There is so much in Nature that is lovely and lovable, and so much that gives us pause. But here it is, and here we are, and we must make the most of it. If the ways of the Eternal as revealed in his works are past finding out, we must still unflinchingly face what our reason reveals to us. "Red in tooth and claw." Nature does not preach; she enforces, she executes. All her answers are yea, yea, or nay, nay. Of the virtues and beatitudes of which the gospel of Christ makes so much—meekness, forgiveness, self-denial, charity, love, holiness—she knows nothing. Put yourself in her way, and she crushes you; she burns you, freezes you, stings you, bites you, or devours you.
Yet I would not say that the study of Nature did not favor meekness or sobriety or gentleness or forgiveness or charity, because the great Nature students and prophets, like Darwin, would rise up and confound me. Certainly it favors seriousness, truthfulness, and simplicity of life; or, are only the serious and single-minded drawn to the study of Nature? I doubt very much if it favors devoutness or holiness, as those qualities are inculcated by the church, or any form of religious enthusiasm. Devoutness and holiness come of an attitude toward the universe that is in many ways incompatible with that implied by the pursuit of natural science. The joy of the Nature student like Darwin or any great naturalist is to know, to find out the reason of things and the meaning of things, to trace the footsteps of the creative energy; while the religious devotee is intent only upon losing himself in infinite being. True, there have been devout naturalists and men of science; but their devoutness did not date from their Nature studies, but from their training, or from the times in which they lived.
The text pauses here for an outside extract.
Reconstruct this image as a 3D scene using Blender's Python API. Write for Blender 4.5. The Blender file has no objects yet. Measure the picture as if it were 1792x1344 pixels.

Theology and science, it must be said, will not mingle much better than oil and water, and your devout scientist and devout Nature student lives in two separate compartments of his being at different times. Intercourse with Nature—I mean intellectual intercourse, not merely the emotional intercourse of the sailor or explorer or farmer—tends to beget a habit of mind the farthest possible removed from the myth-making, the vision-seeing, the voice-hearing habit and temper. In all matters relating to the visible, concrete universe it substitutes broad daylight for twilight; it supplants fear with curiosity; it overthrows superstition with fact; it blights credulity with the frost of skepticism. I say frost of skepticism advisedly. Skepticism is a much more healthful and robust habit of mind than the limp, pale-blooded, non-resisting habit that we call credulity.
In intercourse with Nature you are dealing with things at first hand, and you get a rule, a standard, that serves you through life. You are dealing with primal sanities, primal honesties, primal attraction; you are touching at least the hem of the garment with which the infinite is clothed, and virtue goes out from it to you. It must be added that you are dealing with primal cruelty, primal blindness, primal wastefulness, also. Nature works with reference to no measure of time, no bounds of space, and no limits of material. Her economies are not our economies. She is prodigal, she is careless, she is indifferent; yet nothing is lost. What she lavishes with one hand, she gathers in with the other. She is blind, yet she hits the mark because she shoots in all directions. Her germs fill the air; the winds and the tides are her couriers. When you think you have defeated her, your triumph is hers; it is still by her laws that you reach your end.